Synthesis and Photophysics of Liquid-Crystalline Complexes of Gold(III) and Platinum(IV)

Phosphorescent metal complexes are of great potential interest in optoelectronic applications, for example as emitters in organic light emitting diodes (OLEDs), due to the ability of such materials to emit from the triplet excited state. Through the combination of liquid-crystalline properties with triplet emission, these materials can form structures with long-range order that can display increased charge-transport abilities and show polarised emission.

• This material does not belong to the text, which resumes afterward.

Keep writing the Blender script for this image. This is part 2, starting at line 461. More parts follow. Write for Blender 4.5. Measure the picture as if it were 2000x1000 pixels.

It has been shown that the platinum(IV) complex [Pt(p-tolpy)2Cl2] can be prepared through a microwave-assisted, one-pot procedure. Alkoxyphenyl-functionalised analogues showed lamellar mesophases, which is remarkable given the low level of alkoxy-functionalisation and octahedral metal geometry. All of the platinum(IV) complexes were emissive in solution, showing moderate quantum yields of ≈10% and long lifetimes of up to 230 microseconds.

A large family of liquid-crystalline bis-cyclometallated gold(III) alkynyl complexes of the general formula [Au(C^N^C)(C≡CR)] has been synthesised, where C^N^C is an alkoxy-functionalised, 2,6-diphenylpyridine ligand and C≡CR is an alkoxy-functionalised phenylalkynyl ligand. These complexes showed varied liquid-crystalline properties, as well as tunable emissive behaviour and impressive OLED device performance.